The conference was not all about not cutting down trees and allowing space for wildlife to roam, however. Human habitation in and around the Heart of Borneo was also considered at the conference where "Shaping and Nurturing Sabah's Forest Together" set the theme for some purpose-oriented human activities in the conservation areas.

Tourism is of course an industry that can open up the protected rainforest to economic activities that do not harm nature. In the "Breakout Sessions" on Community Development (part of the agenda of the conference), Prof. Dr.
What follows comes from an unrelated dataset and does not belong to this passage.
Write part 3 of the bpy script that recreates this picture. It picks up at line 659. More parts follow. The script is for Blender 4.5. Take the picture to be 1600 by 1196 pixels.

Fadzilah Majid Cooke told delegates that one of the examples of equal sharing of benefits from high value conservation is found in Mukim Batu Puteh in Kinabatangan.

Cooperative Tourism Mukim Batu Puteh, Kinabatangan (KOPEL) Berhad has a Sabah homestay business centred on various eco-tourism activities in the Lower Kinabatangan region of Sabah.

Set up 15 years ago the cooperative earned RM1.4 million last year from the Miso Walai Homestay, which has a four-hectare niche in the Pin Supu Forest Reserve to support the tourism activities there.

Considered one of the best homestay establishments in Malaysia, Miso Walai (meaning ‘stay together in one house’ in Orang Sungai language) offers visitors an organised community-based cultural tourism experience drawn from stories and folklores of generations of Orang Sungai communities on the Kinabatangan River.

One interesting aspect of Miso Walai is that it has more than 35 households made up of about 400 people speaking some 20 indigenous dialects of the local of “Orang Sungai” communities living and working at the homestay complex.

The complex itself is made up of large traditional rustic homes with some modern conveniences . Traditional local food is served; household activities such as cooking, village sports and farm activities are part of the experience, as are wildlife encounters in the surrounding forests.